SIP has a single protocol for these services, while H.323 splits them
across H.450, RAS, H.245 and Q.931.
- Caller and callee preferences
- SIP can encode caller and callee preferences, allowing the caller or
callee to indicate, for example, that it may prefer to communicate via
SIP as first choice, with second preference via H.323 and, if that
should fail, via plain old telephone. The callee can indicate a
preferred time to be called back.
- Security
- SIP supports caller and callee authentication via HTTP mechanisms
(Digest authentication). Cryptographically secure authentication and
encryption is supported hop-by-hop via TLS or IPsec. Keys for media
encryption are conveyed using SDP. TLS supports symmetric and
asymmetric authentication, i.e., either only the server authenticates
itself or both client and server mutually authenticate themselves. SIP
also defines end-to-end authentication and encryption using S/MIME.
H.323v2 defines security mechanisms and negotation facilities via H.235.
- Protocol encoding
- SIP is a text-based protocol similar to HTTP and RTSP. In the
opinion of the author, textual formats tend to be easier to debug and
generate with high-level programming languages such as Tcl, Perl, Java,
and Visual Basic. SIP is fully internationalized (see next item). SIP
also allows to return far more extensive error and status reports,
including web pages.
H.323 uses Q.931 and the ASN.1 PER encoding.
- Extensibility
- SIP has a formal mechanism for negotiating about the support of
features, so that methods and parameters can be added that are either
optional or must be supported by the other side. Currently, there is
one extension defined for call control services, such as supervise call
transfer.
- Internationalization
- SIP uses Unicode (ISO 10646-1), encoded as UTF-8, for all text
strings, affording full character set neutrality for names, messages and
parameters. SIP provides for the indication of languages and language
preferences. This allows, for example, to connect automatically to an
operator that speaks the callers language, or allows to tailor error
responses to the requestor's language preferences.
H.323 uses Unicode (BMPString within ASN.1) for some
textual information (h323-id), but generally has few textual parameters.
- Connection state
- A SIP call is independent of the existence of a transport-layer
connection, but instead signals call termination explicitly.
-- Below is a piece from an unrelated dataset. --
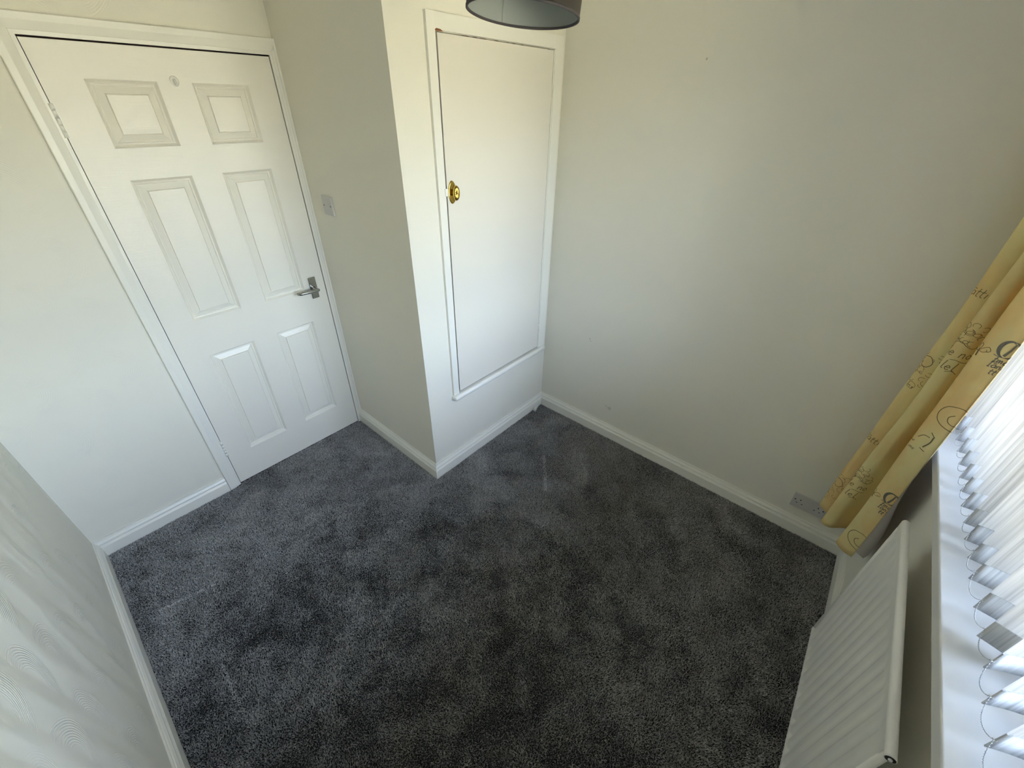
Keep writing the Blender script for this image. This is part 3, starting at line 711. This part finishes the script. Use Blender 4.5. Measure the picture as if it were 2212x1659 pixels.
GL = {'a': [[(.5, .45), (.25, .5), (.05, .25), (.2, 0), (.45, .15), (.5, .5), (.55, .0)]], 'l': [[(.15, 1.0), (.12, .1), (.3, 0)]], 'i': [[(.15, .5), (.12, 0)]], 't': [[(.2, .9), (.15, .1), (.35, 0)], [(0, .55), (.4, .6)]],
      'm': [[(.05, .5), (.05, 0)], [(.05, .4), (.25, .5), (.3, 0)], [(.3, .4), (.5, .5), (.58, .0)]], 'n': [[(.05, .5), (.05, 0)], [(.05, .4), (.3, .5), (.38, 0)]], 'e': [[(.08, .25), (.4, .3), (.25, .5), (.05, .25), (.2, 0), (.42, .08)]],
      'o': [[(.25, .5), (.03, .25), (.25, 0), (.46, .25), (.25, .5)]], 's': [[(.35, .45), (.1, .42), (.3, .2), (.05, .02)]], 'A': [[(0, 0), (.25, 1), (.5, 0)], [(.1, .35), (.4, .35)]], '1': [[(.1, .85), (.2, 1), (.2, 0)], [(.05, 0), (.36, 0)]],
      "'": [[(.1, 1), (.3, .8)]], '-': [[(0, .72), (.4, .78)]], ' ': []}
ADV = {'a': .68, 'l': .36, 'i': .32, 't': .44, 'm': .74, 'n': .54, 'e': .56, 'o': .6, 's': .46, 'A': .6, '1': .48, ' ': .4}
def word(name, s_c, z_c, txt, h, wd, mat, slant=.18, accents=()):
    L = []; x = -sum(ADV[c] for c in txt) * h / 2
    for i, c in enumerate(txt):
        for g_ in GL[c]: L.append(([(x + (px + slant * py) * h, py * h) for px, py in g_], wd, True))
        if i in accents: L.append(([(x + (px + slant * py) * h, py * h) for px, py in GL['-'][0]], wd, True))
        x += ADV[c] * h
    return strokes(name, s_c, z_c, L, mat)
for k, zr in enumerate((0.0, 0.6)):                              # the print repeats every 60 cm
    z0 = zr
    if zr == 0.0: dD, dB = 13.68, 12.25
    else: dD, dB = 13.70, 12.28
    zD = 0.700 + z0
    strokes('printed_emblem', dD, zD, [(ell(-.004, 0, .027, .036, 75, 262), fat(.0135), False), (ell(.004, 0, .024, .035, 98, -95), fat(.0125), False),
            ([(.007, .027), (.0035, .0), (-.005, -.030)], lambda q: .006 + .0035 * q, False), ([(-.034, -.034), (-.018, -.037), (.004, -.036)], .003, True), ([(-.004, .034), (.008, .028), (.013, .033)], .003, True)], M_inkg, k_=.66)
    word('printed_word', dD, zD - .042, 'tma', .018, .0026, M_inkg, accents=())
    word('printed_word', dD - .10, zD - .058, '1ani', .017, .0026, M_inkg, accents=(1,))
    word('printed_word', dD - .05, zD - .077, 'tt', .017, .0026, M_inkg)
    strokes('printed_butterfly', dB, 0.672 + z0, [([(0, 0), (.012, .014), (.024, .022), (.033, .012), (.026, .004), (.021, .011)], .0022, True), ([(0, 0), (.014, -.002), (.026, .006)], .0022, True),
            ([(0, 0), (-.006, .018), (-.001, .028), (.004, .020), (0, 0)], .0022, True), ([(-.002, -.002), (-.018, -.004), (-.030, -.012), (-.026, -.026), (-.012, -.024), (-.012, -.013)], .0022, True), ([(0, .0), (.002, -.022)], .0055, False)], M_ink, k_=.78)
    strokes('printed_swirl', 13.50, 0.462 + z0, [([(.034, .026), (.006, .036), (-.024, .026), (-.036, 0), (-.028, -.026), (0, -.042), (.036, -.046)], .0026, True),
            ([(.002, .008), (-.008, -.004), (-.003, -.020), (.012, -.026), (.028, -.020)], .0026, True)], M_ink)
    if zr == 0.6:
        pass
    strokes('printed_rune', 13.0, 0.955 + z0 - (0.0 if zr == 0 else 0.0), [([(.0, .034), (.014, .022)], .0026, True), ([(.012, .022), (.012, .0), (.004, -.024)], .0042, True), ([(.004, .016), (-.012, .014), (-.024, -.002)], .0026, True), ([(-.002, -.030), (.014, -.036)], .0026, True), ([(-.040, -.018), (-.032, -.024), (-.026, -.018)], .0026, True)], M_ink)
    word('printed_word', 12.5, 0.905 + z0, 'ime', .014, .0016, M_ink)
    # second fold
    word('printed_word', 7.75, 0.608 + z0, 'le no', .029, .0024, M_ink); word('printed_word', 7.7, 0.562 + z0, 'lel', .029, .0024, M_ink)
    strokes('printed_flourish', 7.7, 0.640 + z0, [([(-.045, -.02), (-.034, .012), (-.012, .022), (.010, .010), (.032, .004), (.046, .016)], .0026, True), ([(-.010, -.062), (.010, -.058), (.034, -.064), (.050, -.062)], .0026, True), ([(.0, -.118), (.020, -.110), (.040, -.122)], .0026, True)], M_ink, k_=.72)
    fl = []
    for q in range(17):
        cx, cz, r = random.uniform(-.035, .03), random.uniform(-.005, .062), random.uniform(.006, .013); a = random.uniform(0, 360)
        fl.append((ell(cx, cz, r, r * .8, a, a + random.uniform(140, 300), 9), .0014, False))
    strokes('printed_flowers', 7.65, 0.655 + z0, fl, M_ink)
    # first fold
    word('printed_word', 3.50, 0.770 + z0, 'latti', .027, .0022, M_ink, accents=(1,)); 
    fl = [([(-.024, .03), (.0, .036), (.014, .018), (.004, .0), (-.016, .0), (-.02, .014)], .0026, True)]
    for q in range(22):
        cx, cz, r = random.uniform(-.04, .035), random.uniform(-.085, .055), random.uniform(.006, .014); a = random.uniform(0, 360)
        fl.append((ell(cx, cz, r, r * .8, a, a + random.uniform(120, 300), 9), .0014, False))
    strokes('printed_flowers', 3.55, 0.515 + z0, fl, M_ink)
    if zr == 0.6: word('printed_word', 3.45, 0.425 + z0, 'ins', .022, .0020, M_ink)

# ------------------------------------------------------------------ carpet: a backing with half a million leaning tufts
SEG = [(0.197, -0.934, 0.193, -1.115, 0.008), (0.101, -0.505, 0.308, -0.557, 0.006), (1.962, -1.156, 1.746, -1.338, 0.01)]
def carpet():
    sp = 0.0035
    xs_ = np.arange(0.0, W, sp); ys_ = np.arange(-2.76, 0.0, sp)
    X, Y = np.meshgrid(xs_, ys_); X = X.ravel() + rng.uniform(-.55, .55, X.size) * sp; Y = Y.ravel() + rng.uniform(-.55, .55, Y.size) * sp
    dlw = -D + TH * (X - W)
    keep = (X > .019) & (X < W - .019) & (Y < -.019) & (Y > dlw + .019) & ~((X > XS - .019) & (Y > YC - .019))
    keep |= (X > XL + .002) & (X < XR - .002) & (Y >= -.019) & (Y < .0)
    X, Y = X[keep], Y[keep]; nc = X.size
    def field(cell, seed):
        r_ = np.random.default_rng(seed); gx, gy = int(3.4 / cell) + 3, int(3.4 / cell) + 3; G = r_.uniform(-1, 1, (gx, gy))
        u, v = X / cell + 1, (Y + 2.9) / cell; i, j = u.astype(int), v.astype(int); fu, fv = u - i, v - j; fu = fu * fu * (3 - 2 * fu); fv = fv * fv * (3 - 2 * fv)
        return (G[i, j] * (1 - fu) + G[i + 1, j] * fu) * (1 - fv) + (G[i, j + 1] * (1 - fu) + G[i + 1, j + 1] * fu) * fv
    nap = 0.45 * field(.42, 3) + .65 * field(.13, 4) + .65 * field(.055, 5) + .4 * field(.026, 15)
    nap2 = 0.4 * field(.30, 6) + .6 * field(.10, 7) + .5 * field(.04, 16)
    tone = np.clip(rng.beta(3.2, 3.8, nc), 0, 1)
    lx = 0.0028 * nap2 + rng.normal(0, .0010, nc); ly = -0.0030 * nap + rng.normal(0, .0010, nc)
    for (ax_, ay_, bx_, by_, w_) in SEG:                       # brushed marks: the paler catch of light is painted into the tuft tone
        ux, uy = bx_ - ax_, by_ - ay_; tt_ = np.clip(((X - ax_) * ux + (Y - ay_) * uy) / (ux * ux + uy * uy), 0, 1)
        k_ = np.clip(1.4 - np.hypot(X - ax_ - tt_ * ux, Y - ay_ - tt_ * uy) / w_, 0, 1); tone = np.clip(tone + .38 * k_, 0, 1)
    ch = rng.uniform(.0058, .0084, nc) + .0005 * field(.02, 12)
    K = 2
    X, Y, lx, ly, ch, tone = [np.repeat(q, K) for q in (X, Y, lx, ly, ch, tone)]; n_ = X.size
    X = X + rng.normal(0, .0008, n_); Y = Y + rng.normal(0, .0008, n_)
    lx = lx + rng.normal(0, .0007, n_); ly = ly + rng.normal(0, .0007, n_); hgt = ch * rng.uniform(.88, 1.05, n_)
    ang = rng.uniform(0, 2 * np.pi, n_); wd = rng.uniform(.00095, .0014, n_)
    wx, wy = np.cos(ang) * wd, np.sin(ang) * wd
    V = np.empty((n_, 4, 3), np.float32)
    V[:, 0] = np.stack([X - wx, Y - wy, np.zeros(n_)], 1); V[:, 1] = np.stack([X + wx, Y + wy, np.zeros(n_)], 1)
    V[:, 2] = np.stack([X + lx + wx, Y + ly + wy, hgt], 1); V[:, 3] = np.stack([X + lx - wx, Y + ly - wy, hgt * rng.uniform(.85, 1.1, n_)], 1)
    me = bpy.data.meshes.new('carpet'); me.vertices.add(n_ * 4); me.vertices.foreach_set('co', V.ravel())
    me.loops.add(n_ * 4); me.loops.foreach_set('vertex_index', np.arange(n_ * 4, dtype=np.int32))
    me.polygons.add(n_); me.polygons.foreach_set('loop_start', np.arange(0, n_ * 4, 4, dtype=np.int32)); me.polygons.foreach_set('loop_total', np.full(n_, 4, np.int32))
    me.update(calc_edges=True)
    at_ = me.attributes.new('tuft', 'FLOAT', 'FACE'); c_ = np.clip(tone + rng.normal(0, .06, n_), 0, 1).astype(np.float32); at_.data.foreach_set('value', c_)
    me.materials.append(M_carpet); me.validate()
    o = bpy.data.objects.new('carpet', me); col.objects.link(o)
    tag(o, 'charcoal grey cut pile carpet covering the whole floor', 'carpet', 'stuff')
carpet()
H.323 calls are terminated either explicitly or when the H.245
connection is torn down. Thus, all intervening gatekeepers have to
maintain state during a phone call.
- Content description
- H.323 always uses H.245 to negotiate media within a conference; SIP
can use any session description format, including but not limited to
SDP.
SIP can use any IANA-registered or privately-named codec by mutual
agreement.
SIP currently does not have the full negotiation flexibility of
H.245, due to the limitations of the expressiveness of SDP. However,
H.245 is currently restricted to ITU-T codecs only. The IETF MMUSIC
group is discussing a follow-on protocol for session descriptions,
currently titled SDPng.
Only ITU codecs are supported within H.245.